September 15, 2010

Pain so Deep…Lonely no Cure

Last night was a night of great sorrow and a pain I never want to experience again. The reality is that I have before felt this pain and I will again some day. There is no getting away from this. I receive a letter that effected me in a way I didn’t think would. A conversation then followed that didn’t get anything much more accomplished then feeling like I had this black hole inside. I was hurt badly and I don’t know how to recover from this, from last night, or from the future that awaits me.

As I read the words and formed the understanding I couldn’t hold anything back. I sobbed uncontrollably. I could breathe and began to feel my stomach churn. Getting close to people is something I just no longer want to do…because the loss of something I worked for, I cherished has sunken into the shadows leaving me feel unsecure. A set of arms that lifted me have now become different. Laying awake most of the night I pleaded for God to just stop, to stop with the weight and the continued loss.

My conversation left me feeling frustrated as someone I want to understand doesn’t. I want to just quit trying to get people to understand. It is a roller coaster for me, I do great for days, weeks, a month…then within a day or two the weight I am presented with caves me. I am told this is normal by the resources I seek, but those then conflicts with the views of others, of the person I talked to last night. What am I? I feel broken and I already feel like a failure…like a huge let down, hearing the words I did last night only added to my solemn heart.

I would like to say I have never cried as hard as I did last night, but I have. I would like to say I have never lain awake so long, but I have. I would like to say this is the only morning I have not wanted to get out of bed, but it isn’t. I would like to say I have never felt this empty, but I have. I feel lost, so lost I am unsure how or if I can be found. Giving up on love, happiness, and healing is honestly at this moment something that feels desirable.
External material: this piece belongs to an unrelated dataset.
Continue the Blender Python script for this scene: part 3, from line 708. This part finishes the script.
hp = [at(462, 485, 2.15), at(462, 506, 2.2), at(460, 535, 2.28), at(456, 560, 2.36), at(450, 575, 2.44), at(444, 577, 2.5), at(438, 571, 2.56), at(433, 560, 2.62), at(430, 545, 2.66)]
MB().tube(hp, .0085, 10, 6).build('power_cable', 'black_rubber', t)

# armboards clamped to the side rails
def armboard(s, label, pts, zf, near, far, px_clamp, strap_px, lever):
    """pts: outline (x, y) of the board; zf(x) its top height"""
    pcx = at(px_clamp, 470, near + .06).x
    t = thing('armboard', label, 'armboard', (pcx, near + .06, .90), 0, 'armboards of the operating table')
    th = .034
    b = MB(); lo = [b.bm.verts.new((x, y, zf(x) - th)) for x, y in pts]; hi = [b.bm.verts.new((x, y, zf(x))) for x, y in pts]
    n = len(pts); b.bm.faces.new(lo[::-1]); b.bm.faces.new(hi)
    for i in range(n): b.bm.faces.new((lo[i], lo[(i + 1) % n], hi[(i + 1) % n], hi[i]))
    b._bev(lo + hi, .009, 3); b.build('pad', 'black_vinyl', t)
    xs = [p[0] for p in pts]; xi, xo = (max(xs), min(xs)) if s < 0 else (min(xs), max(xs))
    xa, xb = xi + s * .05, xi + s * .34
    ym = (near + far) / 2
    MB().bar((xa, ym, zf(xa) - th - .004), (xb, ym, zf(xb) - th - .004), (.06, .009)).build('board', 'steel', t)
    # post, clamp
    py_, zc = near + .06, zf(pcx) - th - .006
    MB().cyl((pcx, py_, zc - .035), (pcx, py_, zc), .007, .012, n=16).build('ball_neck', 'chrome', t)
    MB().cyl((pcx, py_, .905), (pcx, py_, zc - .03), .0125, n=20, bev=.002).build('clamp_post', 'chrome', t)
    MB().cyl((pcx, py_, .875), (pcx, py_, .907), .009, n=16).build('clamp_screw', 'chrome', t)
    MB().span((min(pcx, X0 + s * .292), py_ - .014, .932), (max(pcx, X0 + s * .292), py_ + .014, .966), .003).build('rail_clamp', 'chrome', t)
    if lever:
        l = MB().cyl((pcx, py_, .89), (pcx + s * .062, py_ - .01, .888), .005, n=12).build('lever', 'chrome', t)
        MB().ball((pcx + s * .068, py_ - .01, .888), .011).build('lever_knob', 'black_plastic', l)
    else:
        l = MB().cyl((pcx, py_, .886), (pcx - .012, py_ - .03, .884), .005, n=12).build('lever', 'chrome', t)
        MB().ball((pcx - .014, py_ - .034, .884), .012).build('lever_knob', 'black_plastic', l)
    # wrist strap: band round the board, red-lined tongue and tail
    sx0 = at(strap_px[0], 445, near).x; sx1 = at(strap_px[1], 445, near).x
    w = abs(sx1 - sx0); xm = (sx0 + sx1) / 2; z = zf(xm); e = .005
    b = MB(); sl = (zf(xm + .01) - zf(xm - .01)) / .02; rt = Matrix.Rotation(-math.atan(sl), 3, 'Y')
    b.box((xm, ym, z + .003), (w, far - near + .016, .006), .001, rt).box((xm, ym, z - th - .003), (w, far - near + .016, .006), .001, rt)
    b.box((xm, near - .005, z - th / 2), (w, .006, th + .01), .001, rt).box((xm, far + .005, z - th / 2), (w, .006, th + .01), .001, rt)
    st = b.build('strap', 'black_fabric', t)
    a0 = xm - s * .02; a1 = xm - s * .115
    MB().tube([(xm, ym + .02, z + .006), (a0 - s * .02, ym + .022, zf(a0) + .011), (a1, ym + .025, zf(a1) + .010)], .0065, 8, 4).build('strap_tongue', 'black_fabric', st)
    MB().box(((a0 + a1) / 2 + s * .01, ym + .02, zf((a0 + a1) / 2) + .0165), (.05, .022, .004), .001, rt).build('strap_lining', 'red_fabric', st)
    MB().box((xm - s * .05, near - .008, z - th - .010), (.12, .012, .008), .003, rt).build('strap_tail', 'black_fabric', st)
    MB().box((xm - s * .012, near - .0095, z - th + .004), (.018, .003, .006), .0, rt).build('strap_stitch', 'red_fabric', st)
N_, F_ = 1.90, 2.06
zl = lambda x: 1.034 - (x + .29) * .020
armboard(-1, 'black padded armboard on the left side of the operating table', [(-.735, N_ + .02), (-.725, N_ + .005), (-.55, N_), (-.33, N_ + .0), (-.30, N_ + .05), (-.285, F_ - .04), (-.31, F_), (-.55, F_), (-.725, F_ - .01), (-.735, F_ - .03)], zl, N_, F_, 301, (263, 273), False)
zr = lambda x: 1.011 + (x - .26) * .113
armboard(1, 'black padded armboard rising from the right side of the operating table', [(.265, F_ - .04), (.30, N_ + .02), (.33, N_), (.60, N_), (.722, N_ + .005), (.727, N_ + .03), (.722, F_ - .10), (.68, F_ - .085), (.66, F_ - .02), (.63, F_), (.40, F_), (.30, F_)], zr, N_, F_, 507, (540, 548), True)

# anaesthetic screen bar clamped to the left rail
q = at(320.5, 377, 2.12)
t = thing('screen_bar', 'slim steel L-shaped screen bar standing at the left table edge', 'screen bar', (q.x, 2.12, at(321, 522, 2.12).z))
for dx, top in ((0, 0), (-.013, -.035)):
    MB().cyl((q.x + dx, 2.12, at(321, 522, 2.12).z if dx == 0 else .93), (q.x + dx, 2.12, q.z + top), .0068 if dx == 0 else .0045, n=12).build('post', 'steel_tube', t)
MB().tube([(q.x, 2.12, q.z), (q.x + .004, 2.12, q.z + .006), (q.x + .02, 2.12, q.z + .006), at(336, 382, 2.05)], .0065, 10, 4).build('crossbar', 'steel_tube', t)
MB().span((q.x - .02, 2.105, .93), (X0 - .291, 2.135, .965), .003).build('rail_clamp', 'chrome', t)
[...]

I have considered to stop writing, this doesn’t help anyone…this blog. I have considered just falling off the radar and dissolving into the surroundings until I am unnoticed, just another person walking the streets.

Why keep trying…I seek all the appropriate resources and I have all the strength I can find to pull me out of a hole, I start feeling alive and then things change within one day. If for one second you think I am holding on to this, you are wrong. For some damn reason this hold has latched to my wrist and pulls without warning. Maybe I am not strong….maybe I am not what you believe I am. For that, I apologize.

Moving into my day, I am unsure just what is out there waiting for me. Frankly I don’t want to know, but I refuse to have a lurking depression win. I will go to work, I will be a success. My kids will wake up and see the woman I am as I love them more than they know. I will bring brightness to their day. I will continue to utilize the resources I have and just pray…because I am not the person that will give up or quit regardless of how strong that feeling is.